Commissioner Ric Gatehouse said after doing his own research, he leaned toward Fisherman Joe’s.

“His downtown Bradenton restaurant has been going strong for 20 years,” said Gatehouse. “People I’ve spoken to who know the operation and his management style told me he’s an excellent operator.”

Gatehouse proposed the city counter McDonald’s offer and waive the revenue payment of 12 percent for the first two years and negotiate a percentage of the profits during the lease renewal.

McDonald did not provide a direct answer.

Breuler said she preferred Starfish on the Bay and had frequented Pena’s deli several times.

“The food and the service were lovely,” she said. “I find the idea of not doing a percentage with Fisherman Joe’s disturbing. Suppose they hold fast to not wanting to pay a percentage after the first two years. Then what? Kick them out and start all over again?”

Straight entered the discussion undecided, but ultimately sided with Starfish on the Bay, agreeing that the lack of percentage being offered was not concrete enough for him to swing his vote in favor of Fisherman Joe’s, “So I lean toward Starfish.”

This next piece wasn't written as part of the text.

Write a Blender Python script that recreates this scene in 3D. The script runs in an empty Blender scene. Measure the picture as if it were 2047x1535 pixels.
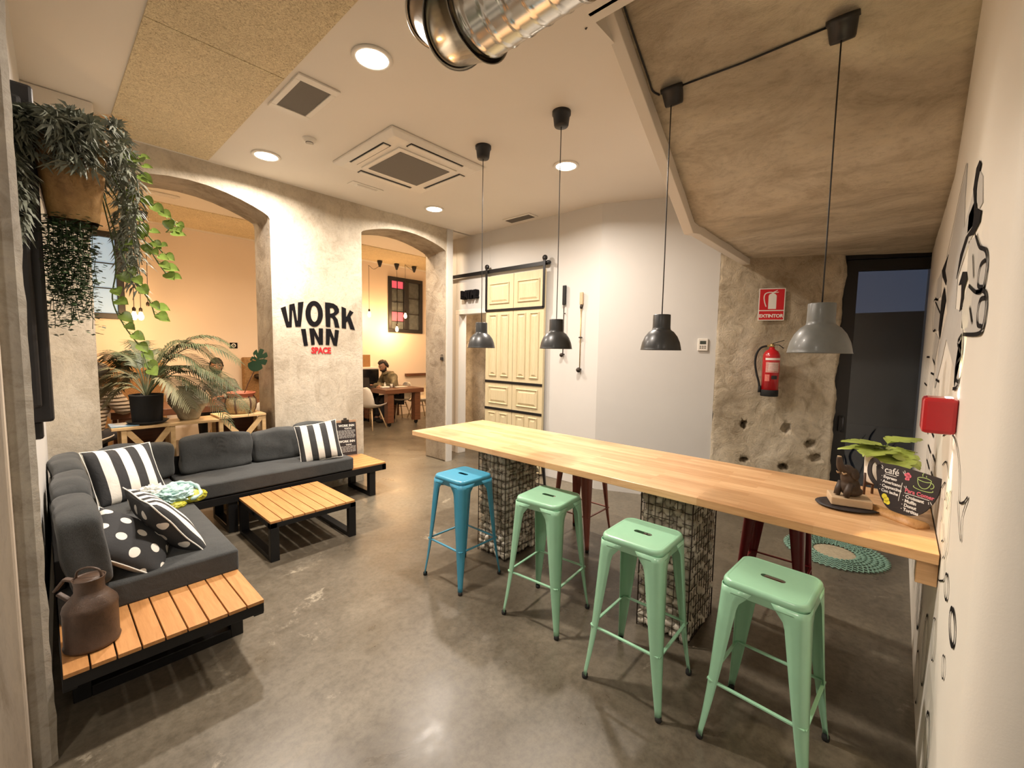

With an apparent vote standing at 3-1, Shaughnessy said his vote didn’t matter, but said he preferred Fisherman Joe’s.

City attorney Ricinda Perry said the Sept. 17 consensus authorized her to move forward to begin negotiations with Starfish on the Bay.

If those negotiations succeed, Starfish on the Bay will become the new tenant following commission approval of the lease, and could begin setting up the restaurant.

If negotiations are unsuccessful, the city reserves the right to negotiate with Fisherman Joe’s or to begin a new RFP process.